Novantaquattro milioni di franchi svizzeri. Circa 85 milioni di euro. E’ l’ammontare della cifra che Gunvor International, colosso della mediazione nel settore petrolifero, è stata condannata a pagare al termine del processo che la vedeva sul banco degli imputati per corruzione internazionale. Il procuratore generale della Confederazione ha stabilito che “a causa di gravi lacune nella sua organizzazione interna, il trader petrolifero non ha impedito tra il 2008 e il 2011 la corruzione di pubblici ufficiali della Repubblica del Congo e della Costa d’Avorio”.

Il commerciante ginevrino di materie prime – secondo il comunicato diffuso dal governo – “non disponeva né di un codice di condotta capace di lanciare un chiaro segnale e di guidare i dipendenti nelle loro attività, né di un cosiddetto programma di compliance. Inoltre, non era dotato di alcun audit interno e non aveva alcun dipendente incaricato di individuare, analizzare o limitare il rischio di corruzione”. Né Gunvor ha cercato di gestire il pericolo che le transazioni venissero inquinate dalle mazzette, pericolo legato al ricorso di agenti, ai quali – tra il 2009 e il 2012 – ha versato commissioni per decine di milioni di dollari.

In particolare, Gunvor non ha proceduto ad alcuna selezione degli agenti utilizzati, né ha effettuato alcun controllo sulla loro attività. In sostanza, Gunvor metteva in conto il rischio corruzione come implicito nell’attività commerciale della società, quantomeno sui mercati africani, e non sorvegliava le attività dei propri dipendenti, né degli intermediari.

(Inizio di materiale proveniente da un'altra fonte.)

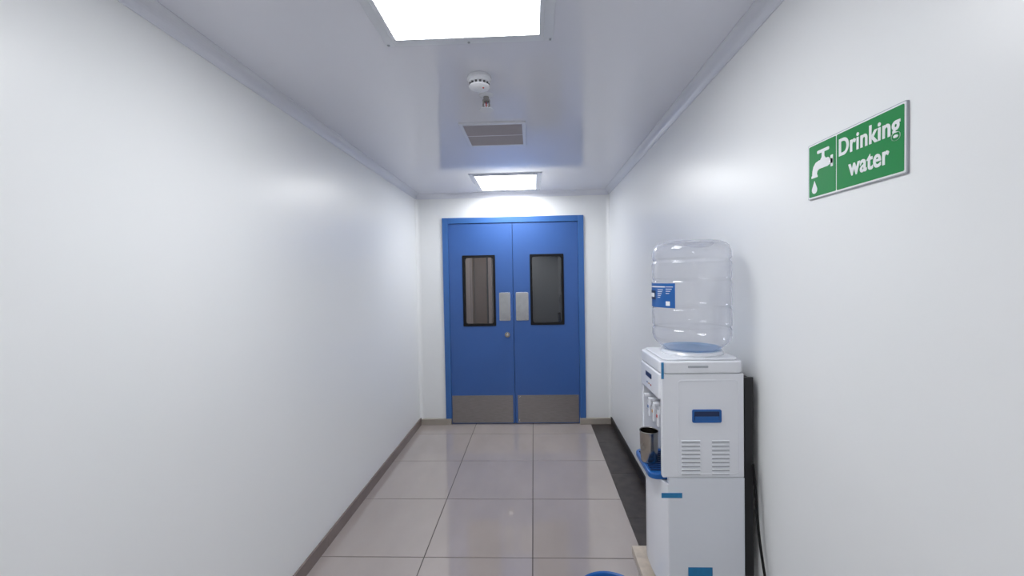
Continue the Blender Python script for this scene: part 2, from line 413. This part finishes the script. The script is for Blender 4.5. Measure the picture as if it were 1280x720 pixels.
for i,(ty,mm) in enumerate(((1.55,M_white2),(1.61,M_white2),(1.67,M_white2))):
    box('tap_body_%d'%i,X0+.012,X0+.078,ty-.013,ty+.013,1.01,1.046,M_white2,wd,bevel=.005)
    box('tap_spout_%d'%i,X0+.008,X0+.036,ty-.010,ty+.010,.965,1.03,M_white2,wd,bevel=.004)
    box('tap_lever_%d'%i,X0-.006,X0+.040,ty-.011,ty+.011,1.046,1.057,mm,wd,bevel=.003)
    box('tap_dot_%d'%i,X0+.006,X0+.0085,ty-.005,ty+.005,1.0,1.01,(M_red,M_yel,M_bp)[i],wd)
prism('drip_tray',rrect(.410,X0+.09,Y0+.026,Y1-.023,.03,8),.790,.812,tfZ,M_bp,wd,bevel=.005)
boxes('drip_grille',[(.420,X0+.07,Y0+.05+.018*i,Y0+.058+.018*i,.812,.816) for i in range(10)],M_bd,wd,bevel=.001)
pts=[]
yc=(Y0+Y1)/2; hw=(Y1-Y0)/2
for i in range(25):
    t=-1+2*i/24
    b=.026*(1-abs(t)**2.6)
    pts.append((X0+.020-b,yc+t*hw*.998))
pts+= [(X0+.10,Y1-.002),(X0+.10,Y0+.002)]
prism('storage_door',pts,Zb+.03,.788,tfZ,M_white2,wd,bevel=.003,smooth=True)
ringY('side_relief',rrect(.503,.718,.822,1.160,.016),rrect(.507,.714,.826,1.156,.013),Y0-.0012,Y0+.001,M_white2,wd,bevel=.0005)
ringY('carry_handle_bezel',rrect(.553,.655,1.008,1.055,.006),rrect(.560,.648,1.015,1.048,.004),Y0-.004,Y0+.001,M_bp,wd,bevel=.001)
box('carry_handle_recess_shade',.560,.648,Y0-.0012,Y0+.0006,1.015,1.048,M_bd,wd)  # flat plate, dark colour standing in for shade inside the handle recess
box('carry_handle_lip',.562,.646,Y0-.0035,Y0-.001,1.015,1.030,M_bp,wd,bevel=.001)
bm=bmesh.new(); bm2=bmesh.new()
for (a,b) in ((.516,.580),(.622,.682)):
    for i in range(9):
        z=.820+.0145*i
        addbox(bm,a,b,Y0-.0008,Y0+.001,z,z+.0045)
        addbox(bm2,a-.001,b+.001,Y0-.004,Y0+.001,z+.0045,z+.0085)
finish(bm,'louvre_gaps',M_grey,wd); finish(bm2,'louvre_fins',M_white2,wd,bevel=.0012)
box('tape_side',.443,.516,Y0-.0022,Y0-.0006,.738,.756,M_tape,wd)
box('tape_bottom',.535,.62,Y0-.0022,Y0-.0006,.44,.487,M_tape,wd)
box('tape_top',X0+.000,X0+.009,Y0-.0034,Y0-.002,1.165,1.224,M_tape,wd)
boxes('condenser_frame',[(.740,.770,1.478,1.488,.45,1.165),(.740,.770,1.715,1.725,.45,1.165)],M_coil,wd)  # condenser, moved out so its black also stands in for the gap's shadow
pts=[]
for i in range(18):
    z=.47+.04*i
    ys=(1.485,1.715) if i%2==0 else (1.715,1.485)
    pts+=[(.757,ys[0],z),(.757,ys[1],z)]
tube('condenser_coil',pts,.0045,M_coil,wd)
boxes('condenser_fins',[(.746,.768,1.492+.009*i,1.4935+.009*i,.46,1.16) for i in range(25)],M_coil,wd)
boxes('condenser_mounts',[(.733,.748,1.48,1.50,z,z+.02) for z in (.5,.8,1.12)],M_coil,wd)
tube('power_cable',[(.762,1.466,.86),(.764,1.462,.82),(.768,1.454,.74),(.766,1.445,.64),(.772,1.42,.52),(.778,1.385,.38),(.772,1.365,.2),(.76,1.36,.06),(.74,1.35,.008),(.70,1.30,.006),(.72,1.1,.006)],.0045,M_blk,None,bez=True)

# cup
cu=empty('steel_cup',(.437,1.6,.816))
lathe('body',[(0,.8165),(.030,.8165),(.031,.818),(.0335,.875),(.0345,.93),(.0362,.932),(.0355,.934),(.033,.932),(.032,.875),(.029,.822),(0,.821)],.437,1.6,M_cup,cu,n=40)
# bottle
bt=empty('water_bottle',(.605,1.61,1.24))
R=.1425
pr=[(.045,1.243),(.085,1.244),(.098,1.250),(.112,1.262),(.128,1.275),(.138,1.290),(R,1.305)]
def sm(z0,z1,d,n=10):
    return [(R-d*math.sin(math.pi*i/n)**2, z0+(z1-z0)*i/n) for i in range(n+1)]
pr+=sm(1.325,1.345,.005)+sm(1.400,1.420,.004)+sm(1.503,1.523,.004)+sm(1.575,1.598,.006)
pr+=[(R-.0005,1.610),(R-.003,1.625),(R-.009,1.639),(R-.020,1.650),(R-.036,1.657),(.085,1.660),(.06,1.658),(.05,1.655),(0,1.653)]
lathe('shell',pr,.605,1.61,M_bottle,bt,n=96,angle=80)
lathe('shoulder_water',[(0,1.2445),(.084,1.2455),(.096,1.252),(.104,1.257),(0,1.257)],.605,1.61,M_bottleblue,bt,n=48)
tube('handle',[(.555,1.535,1.648),(.565,1.53,1.640),(.605,1.525,1.636),(.645,1.53,1.640),(.655,1.535,1.648)],.007,M_bottle,bt,bez=True)
bm=bmesh.new(); rr=R+.0008
def arc(bm,a0,a1,z0,z1,r,n=16,mi=0):
    lo=[];hi=[]
    for i in range(n+1):
        t=math.radians(a0+(a1-a0)*i/n)
        lo.append(bm.verts.new((.605+r*math.cos(t),1.61+r*math.sin(t),z0))); hi.append(bm.verts.new((.605+r*math.cos(t),1.61+r*math.sin(t),z1)))
    for i in range(n):
        f=bm.faces.new((lo[i],lo[i+1],hi[i+1],hi[i])); f.material_index=mi
arc(bm,150,228,1.412,1.502,rr)
arc(bm,152,212,1.487,1.491,rr+.0004,mi=1)
for i in range(5):
    arc(bm,196,208-i*1.5,1.477-.007*i,1.479-.007*i,rr+.0004,n=4,mi=1)
for i in range(4):
    arc(bm,213,225-i*2,1.488-.008*i,1.490-.008*i,rr+.0004,n=4,mi=1)
arc(bm,160,190,1.44,1.475,rr+.0004,mi=2)
arc(bm,165,186,1.45,1.465,rr+.0008,mi=1)
arc(bm,213,220,1.42,1.436,rr+.0006,n=4,mi=1)
finish(bm,'label',[M_bp,M_swhite,M_bd],bt,smooth=True)

# bucket
bx,by=.275,1.587
bk=empty('plastic_bucket',(bx,by,0))
lathe('pail',[(0,.002),(.095,.002),(.10,.006),(.125,.265),(.137,.272),(.139,.285),(.134,.290),(.127,.286),(.120,.265),(.096,.012),(0,.010)],bx,by,M_bp,bk,n=56)
tube('handle',[(bx-.137,by,.275),(bx-.12,by-.06,.25),(bx,by-.14,.235),(bx+.10,by-.08,.25),(bx+.137,by,.275)],.003,M_chrome,bk,bez=True)

# ------------------------------------------------------------ world
w=bpy.data.worlds.new('world'); scene.world=w; w.use_nodes=True
w.node_tree.nodes['Background'].inputs[0].default_value=(.6,.65,.75,1)
w.node_tree.nodes['Background'].inputs[1].default_value=.3

# ------------------------------------------------------------ camera
f=515.;t=19/f;p=12/f;r=.018
fwd=Vector((-t,1,-p)).normalized(); right0=fwd.cross(Vector((0,0,1))).normalized(); up0=right0.cross(fwd)
cx=right0*math.cos(r)-up0*math.sin(r); cy=up0*math.cos(r)+right0*math.sin(r); cz=-fwd
cam=bpy.data.cameras.new('camera'); cam.sensor_width=36; cam.lens=f/1280*36; cam.shift_x=-8/1280
cam.clip_start=.02
co=link(bpy.data.objects.new('camera',cam))
m=Matrix((cx,cy,cz)).transposed().to_4x4(); m.translation=Vector((0,0,EH)); co.matrix_world=m
scene.camera=co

La società è stata condannata ad una multa di quattro milioni di franchi, tenendo conto del progressivo miglioramento delle sue dinamiche interne, oltre al pagamento di quasi 90 milioni di franchi in risarcimenti, ovvero la totalità dei profitti incassati grazie alle trattative in questione. Si tratta in ogni caso di una delle cifre più alte mai imposte dall’autorità giudiziaria svizzera, che sta cercando di imporre regole più stringenti per controllare il settore.

Oltre all’azienda, anche persone fisiche – ex collaboratori e intermediari finanziari sono attualmente sotto inchiesta per sospetto di corruzione di pubblici ufficiali stranieri. Dal canto suo, la società ha ammesso che nel periodo in questione si sono verificate carenze nei controlli, ma ha fermamente negato un coinvolgimento dei piani alti e sottolinea che nessun attuale dipendente è implicato nelle indagini. L’azienda, inoltre, ha precisato che nel frattempo sono state prese le misure necessarie e che ora dispone di un adeguato sistema di controllo.

Gunvor fu fondata nel 2000 dallo svedese Torbjörn Törnqvist insieme al miliardario russo Gennady Timchenko, che nel marzo 2014 cedette a Törnqvist il suo 44%, un giorno prima di essere colpito dalle sanzioni Usa per i suoi “stretti legami con Vladimir Putin“. L’azienda è registrata a Cipro e ha gli uffici principali a Ginevra; impiega oltre 1500 dipendenti nel mondo.

Questo genere di attività comporta spesso l’operatività in paesi ad alto rischio corruttivo, o dove l’elevata insicurezza richiede il ricorso a intermediari ben inseriti nell’ambiente. Attività spesso oggetto di indagini non solo da parte della magistratura svizzera, ma anche di quella statunitense e brasiliana. Senza contare i processi che anche in Italia hanno a più riprese coinvolto l’Eni.

La condanna di Gunvor giunge un anno dopo quella di un suo ex dipendente, Pascal Collard, condannato a 18 mesi di carcere con la condizionale dopo che lui stesso aveva ammesso di aver corrotto ufficiali congolesi e ivoriani fra il 2009 e il 2012 per mettere al sicuro alcuni cargo di petrolio.

Oggi Gunvor non lavora più in Congo Brazzaville. “Abbiamo imparato la lezione” ha affermato in un’intervista al Financial Times il chief executive Torbjörn Törnqvist, ribadendo che il gruppo starà alla larga dai “buoni affari” se si riveleranno troppo rischiosi. “Non voglio mai più esser coinvolto nemmeno lontanamente in qualcosa di simile al caso del Congo.”

Natasha White del gruppo anticorruzione Global Witness sottolinea come siano “cruciale una regolazione ed un vaglio più stringenti del settore delle commodities”, aggiungendo che la sentenza svizzera manda un chiaro segnale che le compagnie devono agire per prevenire casi di corruzione all’estero. “La Svizzera è la sede delle compagnie di trading più grandi al mondo, molte delle quali fronteggiano indagini per corruzione”.